What`s better than one of something? Why, two of something, of course!
Most science fiction readers of a certain age remember with a great deal of fondness the series of Ace Double Novels that were released from 1953 to 1973 and were a distinctive part of the science fiction community throughout those two decades.
The Ace Double novels format helped to launch the novel careers of a number of authors, from Philip K. Dick to Ursula K. Le Guin to Samuel R. Delany, in addition to a number of other popular authors in the field, such as A.E. van Vogt, Margaret St. Clair and Leigh Brackett.
The books were an innovative entry in a brand-new publishing world, one that found both considerable staying power and a platform for publishing a high volume of science fiction. The huge number of stories published allowed for something great to happen: Talented authors with interesting stories to tell broke into the field, allowing for their own voices to shape the genre as they continued to find success. Like the pulp magazines that preceded them, the Ace Doubles had their own lasting impact on the future of the genre.
From the start, Ace began an innovative approach to their novels by printing them Tête-bêche style. A tête-bêche book has the two titles bound upside-down with respect to each other, so that there are two front covers and the two texts meet in the middle (sometimes with advertising pages in between). This format is generally regarded as an innovation of Ace’s although it wasn’t. This style of binding was common in the 16th and 17th century. Nevertheless Ace published hundreds of titles bound this way over the next twenty-one years.
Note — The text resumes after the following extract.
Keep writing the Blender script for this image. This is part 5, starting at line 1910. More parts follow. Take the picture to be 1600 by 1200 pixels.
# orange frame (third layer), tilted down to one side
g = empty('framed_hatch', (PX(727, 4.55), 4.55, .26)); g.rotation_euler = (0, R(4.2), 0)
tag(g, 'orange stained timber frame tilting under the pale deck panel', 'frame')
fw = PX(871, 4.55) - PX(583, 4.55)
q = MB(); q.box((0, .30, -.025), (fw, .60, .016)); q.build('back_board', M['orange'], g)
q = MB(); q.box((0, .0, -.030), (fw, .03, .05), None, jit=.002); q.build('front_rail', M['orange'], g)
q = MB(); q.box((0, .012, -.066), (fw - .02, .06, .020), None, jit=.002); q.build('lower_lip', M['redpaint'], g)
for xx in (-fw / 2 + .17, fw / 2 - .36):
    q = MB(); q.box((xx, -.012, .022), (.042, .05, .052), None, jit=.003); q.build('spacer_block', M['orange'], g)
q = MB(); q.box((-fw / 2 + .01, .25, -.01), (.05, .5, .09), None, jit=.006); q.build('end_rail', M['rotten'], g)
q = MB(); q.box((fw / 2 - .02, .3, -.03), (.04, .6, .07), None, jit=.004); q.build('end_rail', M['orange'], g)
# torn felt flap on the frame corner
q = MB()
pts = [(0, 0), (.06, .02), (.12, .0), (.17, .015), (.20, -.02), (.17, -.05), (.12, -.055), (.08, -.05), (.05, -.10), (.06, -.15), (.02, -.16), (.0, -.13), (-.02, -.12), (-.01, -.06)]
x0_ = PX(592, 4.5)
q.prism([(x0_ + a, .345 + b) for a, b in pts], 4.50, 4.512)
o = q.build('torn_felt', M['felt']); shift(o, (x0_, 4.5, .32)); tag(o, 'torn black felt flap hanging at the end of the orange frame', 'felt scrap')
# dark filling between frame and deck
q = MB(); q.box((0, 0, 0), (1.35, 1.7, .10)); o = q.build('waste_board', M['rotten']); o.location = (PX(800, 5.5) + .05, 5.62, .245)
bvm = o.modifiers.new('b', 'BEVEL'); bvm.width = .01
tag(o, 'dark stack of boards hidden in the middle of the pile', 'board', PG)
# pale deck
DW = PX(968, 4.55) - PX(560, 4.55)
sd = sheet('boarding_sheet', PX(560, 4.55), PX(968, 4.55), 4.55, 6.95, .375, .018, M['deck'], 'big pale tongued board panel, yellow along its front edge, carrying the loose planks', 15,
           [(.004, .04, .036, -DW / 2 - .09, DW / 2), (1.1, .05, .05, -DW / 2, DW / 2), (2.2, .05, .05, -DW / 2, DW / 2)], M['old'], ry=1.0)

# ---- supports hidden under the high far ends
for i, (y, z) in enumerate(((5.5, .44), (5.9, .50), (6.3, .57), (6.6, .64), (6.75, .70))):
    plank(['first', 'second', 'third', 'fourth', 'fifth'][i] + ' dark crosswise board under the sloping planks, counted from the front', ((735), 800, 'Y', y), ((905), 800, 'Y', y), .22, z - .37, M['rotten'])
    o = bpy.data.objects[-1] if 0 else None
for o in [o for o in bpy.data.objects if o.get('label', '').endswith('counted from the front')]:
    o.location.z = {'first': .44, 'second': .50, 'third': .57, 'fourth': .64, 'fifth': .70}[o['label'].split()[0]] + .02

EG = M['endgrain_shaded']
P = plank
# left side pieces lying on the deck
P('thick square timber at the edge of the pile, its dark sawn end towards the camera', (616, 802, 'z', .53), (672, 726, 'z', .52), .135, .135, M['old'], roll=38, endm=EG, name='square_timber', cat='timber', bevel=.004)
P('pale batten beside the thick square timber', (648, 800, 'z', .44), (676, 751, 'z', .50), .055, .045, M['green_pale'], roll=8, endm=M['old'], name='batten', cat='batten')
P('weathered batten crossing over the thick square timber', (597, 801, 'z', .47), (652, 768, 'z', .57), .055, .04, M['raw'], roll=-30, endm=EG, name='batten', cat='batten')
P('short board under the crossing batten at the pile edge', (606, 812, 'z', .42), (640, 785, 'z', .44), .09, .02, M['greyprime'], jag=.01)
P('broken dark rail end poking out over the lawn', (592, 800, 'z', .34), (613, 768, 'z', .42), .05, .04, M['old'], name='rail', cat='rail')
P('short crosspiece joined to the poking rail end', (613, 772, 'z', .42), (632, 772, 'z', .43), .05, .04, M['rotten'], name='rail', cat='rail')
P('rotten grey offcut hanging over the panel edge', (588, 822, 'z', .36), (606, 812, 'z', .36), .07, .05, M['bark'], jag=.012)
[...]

Books by established authors were often bound with those by lesser-known writers, on the premise that this would help new writers gain readers. The main drawback of the “Ace Double” format was that the two books had to fit a fixed page length (usually totalling between 256 and 320 pages); and although the story length ranged from from roughly 30,000 to 55,000 words, it was often the case that one, and sometimes both novels might be cut or revised to fit. Despite the tag “Complete and Unabridged” on the cover, books so labeled were sometimes still abridged. Still, they provided a convenient outlet for stories of awkward lengths; too short for a single book but too long for a single issue of a magazine.
Despite that many authors often found that the released versions of their stories were significantly edited for length. Constrained by the limits of paper and glue, the novels necessarily had to be short, with the entire volume rarely breaking 100,000 words. Authors such as Isaac Asimov and John Brunner noted their outrage at the unauthorized butchering of their novels, which often impacted the stories that they were trying to tell.
Some important titles in the early series novels include William S. Burroughs’s first novel, Junkie (written under the pseudonym “William Lee”), as well as many novels by, Robert Bloch, Harlan Ellison, Harry Whittington, and Louis L’Amour, including those written under his pseudonym “Jim Mayo”.
The last Ace Double in the first series was John T. Phillifent’s Life with Lancelot, backed with William Barton’s Hunting on Kunderer, issued August 1973. Although Ace resumed using the “Ace Double” name in 1974, the books were arranged conventionally rather than tête-bêche.
The Ace Double novel was an example of an innovative format capturing the fancy of the reading public and effectively changing the landscape of the publishing industry. Indeed the publisher behind the Ace Double novels, writer and unabashed science fiction fan, Donald A. Wollheim, would have a profound impact on the publishing industry. He not only helped put Ace Books on the map with the double novels but after leaving the company in 1971 would go on to found Daw Books, the first mass market specialist science fiction and fantasy fiction publishing house.
In this age of the electronic book, would that such an innovative idea be able to take hold today? What form it would take I cannot conceive, but it would be bound to make somebody’s fortune and, perhaps, have as profound an effect on today’s publishing reality as the Ace Doubles did in their time.